Federal prosecutors in California have charged 10 individuals tied to several crypto firms, including Gotbit, Vortex, Antier and Contrarian. The case centers on allegations of coordinated wash trading designed to inflate token prices and volumes before selling into artificial demand.

What makes this case particularly interesting is how it unfolded. The FBI created its own token as part of an undercover operation to identify firms offering manipulation services. I think that’s a significant development—when law enforcement starts creating tokens to catch bad actors, you know the regulatory landscape is shifting.

According to the indictments, defendants marketed strategies to boost trading activity that essentially amounted to pump-and-dump schemes. They’d coordinate trades back and forth to simulate demand, often outsourcing this work to market makers paid to create the illusion of organic flow.

Why Wash Trading Persists

Jason Fernandes from AdLunam explained it pretty clearly: “Wash trading exists because in crypto, liquidity is perception.” Volume attracts attention, listings, and capital, so inflating it becomes a shortcut to relevance.

It’s perhaps more common than many investors realize, especially with lower-cap tokens and on unregulated exchanges where oversight is limited. Fernandes added that it’s not just rogue actors—sometimes projects, market-making firms, and even venues themselves benefit from higher reported volume.

The incentives are straightforward. Token issuers often face pressure to meet exchange listing requirements tied to trading volume. Some turn to market makers to simulate activity or deploy bots that trade against themselves.

Stefan Muehlbauer from Certik put it bluntly: “The ‘why’ is simple: illusion of value.” That illusion has real consequences because artificial volume distorts price discovery, masks weak liquidity, and can funnel capital based on signals that aren’t real.

Enforcement Signals Change

Gotbit Founder Aleksei Andriunin, included in the recent indictments, already pleaded guilty to two counts of wire fraud and conspiracy to commit market manipulation last year. He agreed to forfeit $23 million. U.S. prosecutors described his crimes as a “wide-ranging conspiracy” to manipulate token prices for paying clients.

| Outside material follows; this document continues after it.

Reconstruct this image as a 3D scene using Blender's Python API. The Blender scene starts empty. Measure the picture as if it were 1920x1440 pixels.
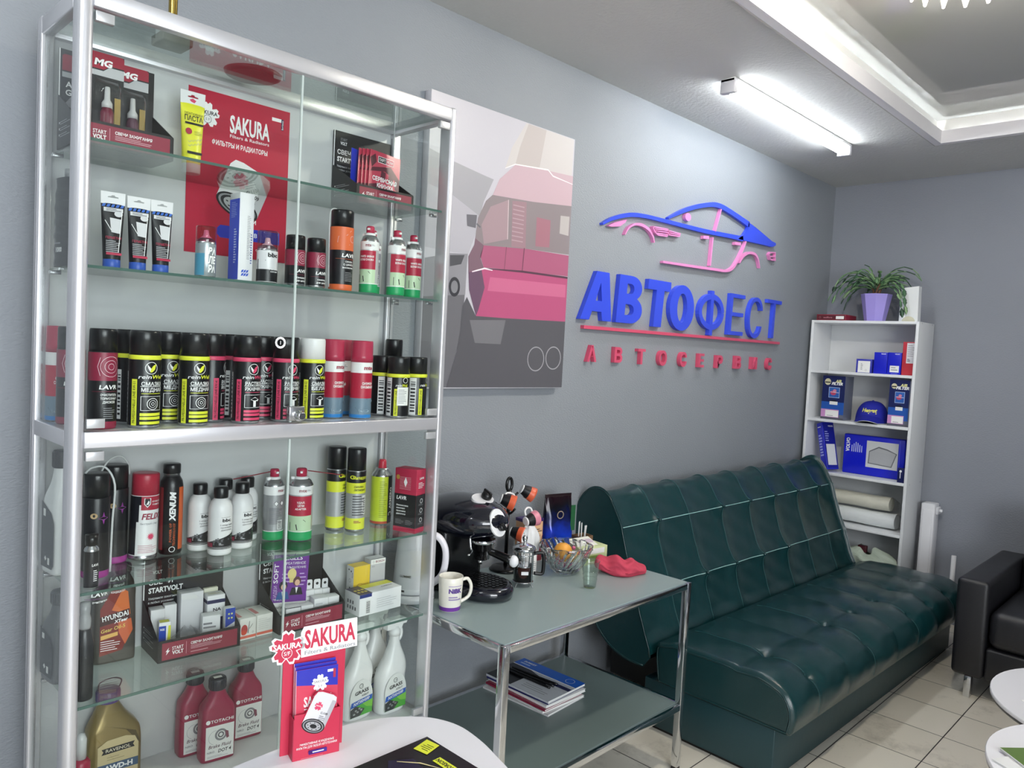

Fernandes noted something important about this case: “When the FBI is creating tokens to catch market manipulation, you’re no longer in a grey area. This is the U.S. signaling that crypto market structure is now firmly in enforcement territory.”

Recent research supports concerns about inflated activity. A Columbia University analysis of Polymarket found roughly 25% of historical volume showed signs of wash trading. Earlier Dune Analytics data suggested tens of billions in NFT volume on Ethereum stemmed from similar activity.

Market Impact and Future Outlook

Efforts to detect and reduce wash trading are improving, though. Regulated exchanges are deploying more sophisticated surveillance tools. Analysts are increasingly looking beyond headline volume to metrics like order book depth, slippage, and counterparty diversity.

Muehlbauer believes the recent actions send a clear signal: “The ‘wild west’ era of crypto market manipulation is facing a coordinated, global crackdown.” He added that while these indictments represent a major victory for market integrity, wash trading remains a significant concern.

There’s an interesting perspective here about enforcement potentially strengthening the asset class. Fernandes suggested that crypto is moving from a loosely policed frontier market to something that has to withstand institutional scrutiny. The irony, he noted, is that enforcement like this may ultimately benefit the market.

Victims in these schemes are typically investors relying on liquidity and high volume data that isn’t real. Wash trading distorts markets, leading to mispriced risk and capital flowing based on false signals.

Muehlbauer’s final point seems particularly relevant: “The message to the industry is clear: what was once brushed off as ‘market making’ is now being prosecuted as wire fraud and market manipulation.” That distinction between legitimate liquidity provision and manipulation is coming under sharper scrutiny, and market participants will need to adjust accordingly.